▶ Instructions to follow
Return the data exactly, with all pictures removed.

^^^^

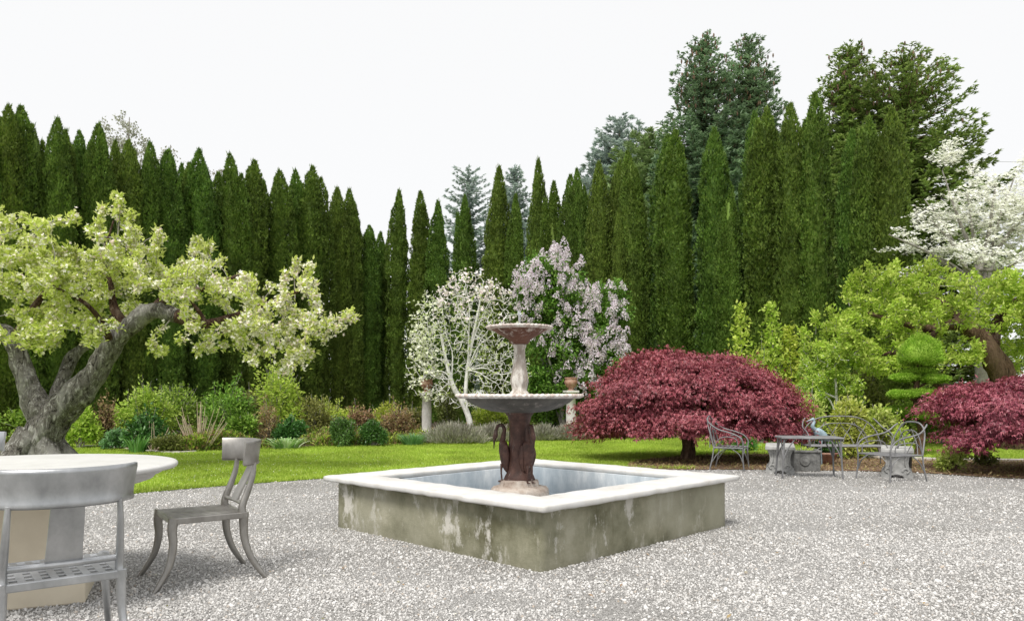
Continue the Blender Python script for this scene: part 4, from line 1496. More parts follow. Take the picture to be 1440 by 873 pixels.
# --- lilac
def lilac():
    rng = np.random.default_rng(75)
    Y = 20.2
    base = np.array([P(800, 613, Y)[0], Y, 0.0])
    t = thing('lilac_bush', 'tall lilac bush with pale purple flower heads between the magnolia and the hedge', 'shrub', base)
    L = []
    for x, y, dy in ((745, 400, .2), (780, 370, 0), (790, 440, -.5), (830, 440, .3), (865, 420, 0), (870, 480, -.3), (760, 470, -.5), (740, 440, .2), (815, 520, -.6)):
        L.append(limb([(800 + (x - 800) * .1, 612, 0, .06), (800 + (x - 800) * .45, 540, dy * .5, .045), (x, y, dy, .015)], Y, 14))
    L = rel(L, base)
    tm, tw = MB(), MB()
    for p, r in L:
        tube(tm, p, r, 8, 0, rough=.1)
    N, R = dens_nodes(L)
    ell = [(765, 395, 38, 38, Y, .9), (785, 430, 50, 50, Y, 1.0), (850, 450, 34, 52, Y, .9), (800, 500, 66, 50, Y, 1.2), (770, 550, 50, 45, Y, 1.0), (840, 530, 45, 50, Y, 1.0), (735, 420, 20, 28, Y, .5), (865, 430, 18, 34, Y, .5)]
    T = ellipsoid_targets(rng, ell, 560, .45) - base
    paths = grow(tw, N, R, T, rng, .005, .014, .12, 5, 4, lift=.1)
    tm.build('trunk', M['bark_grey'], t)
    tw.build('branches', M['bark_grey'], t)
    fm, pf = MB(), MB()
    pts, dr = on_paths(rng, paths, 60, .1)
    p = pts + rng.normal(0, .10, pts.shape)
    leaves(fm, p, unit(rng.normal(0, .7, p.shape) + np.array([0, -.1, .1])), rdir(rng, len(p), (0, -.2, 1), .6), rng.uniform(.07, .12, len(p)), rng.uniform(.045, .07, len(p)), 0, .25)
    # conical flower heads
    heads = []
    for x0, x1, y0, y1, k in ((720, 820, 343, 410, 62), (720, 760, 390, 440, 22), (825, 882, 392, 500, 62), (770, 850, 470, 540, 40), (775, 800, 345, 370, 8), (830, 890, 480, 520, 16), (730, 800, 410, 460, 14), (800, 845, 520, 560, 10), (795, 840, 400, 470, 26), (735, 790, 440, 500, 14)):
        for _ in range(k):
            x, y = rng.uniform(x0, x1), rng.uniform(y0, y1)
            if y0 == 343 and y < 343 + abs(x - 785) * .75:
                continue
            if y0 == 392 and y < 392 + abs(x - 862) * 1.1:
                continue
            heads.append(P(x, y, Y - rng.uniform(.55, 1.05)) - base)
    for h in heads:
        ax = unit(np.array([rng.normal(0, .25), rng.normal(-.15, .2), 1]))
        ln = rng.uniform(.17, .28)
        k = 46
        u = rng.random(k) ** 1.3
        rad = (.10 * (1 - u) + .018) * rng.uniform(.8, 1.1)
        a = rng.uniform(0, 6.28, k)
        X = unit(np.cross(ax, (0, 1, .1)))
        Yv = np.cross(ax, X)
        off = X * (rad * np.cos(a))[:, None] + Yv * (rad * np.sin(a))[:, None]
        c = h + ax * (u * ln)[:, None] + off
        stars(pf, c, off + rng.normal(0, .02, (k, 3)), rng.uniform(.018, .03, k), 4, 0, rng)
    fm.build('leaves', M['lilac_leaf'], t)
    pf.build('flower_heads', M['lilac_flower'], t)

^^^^

▶ In response
Continue the Blender Python script for this scene: part 4, from line 1496. More parts follow. Take the picture to be 1440 by 873 pixels.
# --- lilac
def lilac():
    rng = np.random.default_rng(75)
    Y = 20.2
    base = np.array([P(800, 613, Y)[0], Y, 0.0])
    t = thing('lilac_bush', 'tall lilac bush with pale purple flower heads between the magnolia and the hedge', 'shrub', base)
    L = []
    for x, y, dy in ((745, 400, .2), (780, 370, 0), (790, 440, -.5), (830, 440, .3), (865, 420, 0), (870, 480, -.3), (760, 470, -.5), (740, 440, .2), (815, 520, -.6)):
        L.append(limb([(800 + (x - 800) * .1, 612, 0, .06), (800 + (x - 800) * .45, 540, dy * .5, .045), (x, y, dy, .015)], Y, 14))
    L = rel(L, base)
    tm, tw = MB(), MB()
    for p, r in L:
        tube(tm, p, r, 8, 0, rough=.1)
    N, R = dens_nodes(L)
    ell = [(765, 395, 38, 38, Y, .9), (785, 430, 50, 50, Y, 1.0), (850, 450, 34, 52, Y, .9), (800, 500, 66, 50, Y, 1.2), (770, 550, 50, 45, Y, 1.0), (840, 530, 45, 50, Y, 1.0), (735, 420, 20, 28, Y, .5), (865, 430, 18, 34, Y, .5)]
    T = ellipsoid_targets(rng, ell, 560, .45) - base
    paths = grow(tw, N, R, T, rng, .005, .014, .12, 5, 4, lift=.1)
    tm.build('trunk', M['bark_grey'], t)
    tw.build('branches', M['bark_grey'], t)
    fm, pf = MB(), MB()
    pts, dr = on_paths(rng, paths, 60, .1)
    p = pts + rng.normal(0, .10, pts.shape)
    leaves(fm, p, unit(rng.normal(0, .7, p.shape) + np.array([0, -.1, .1])), rdir(rng, len(p), (0, -.2, 1), .6), rng.uniform(.07, .12, len(p)), rng.uniform(.045, .07, len(p)), 0, .25)
    # conical flower heads
    heads = []
    for x0, x1, y0, y1, k in ((720, 820, 343, 410, 62), (720, 760, 390, 440, 22), (825, 882, 392, 500, 62), (770, 850, 470, 540, 40), (775, 800, 345, 370, 8), (830, 890, 480, 520, 16), (730, 800, 410, 460, 14), (800, 845, 520, 560, 10), (795, 840, 400, 470, 26), (735, 790, 440, 500, 14)):
        for _ in range(k):
            x, y = rng.uniform(x0, x1), rng.uniform(y0, y1)
            if y0 == 343 and y < 343 + abs(x - 785) * .75:
                continue
            if y0 == 392 and y < 392 + abs(x - 862) * 1.1:
                continue
            heads.append(P(x, y, Y - rng.uniform(.55, 1.05)) - base)
    for h in heads:
        ax = unit(np.array([rng.normal(0, .25), rng.normal(-.15, .2), 1]))
        ln = rng.uniform(.17, .28)
        k = 46
        u = rng.random(k) ** 1.3
        rad = (.10 * (1 - u) + .018) * rng.uniform(.8, 1.1)
        a = rng.uniform(0, 6.28, k)
        X = unit(np.cross(ax, (0, 1, .1)))
        Yv = np.cross(ax, X)
        off = X * (rad * np.cos(a))[:, None] + Yv * (rad * np.sin(a))[:, None]
        c = h + ax * (u * ln)[:, None] + off
        stars(pf, c, off + rng.normal(0, .02, (k, 3)), rng.uniform(.018, .03, k), 4, 0, rng)
    fm.build('leaves', M['lilac_leaf'], t)
    pf.build('flower_heads', M['lilac_flower'], t)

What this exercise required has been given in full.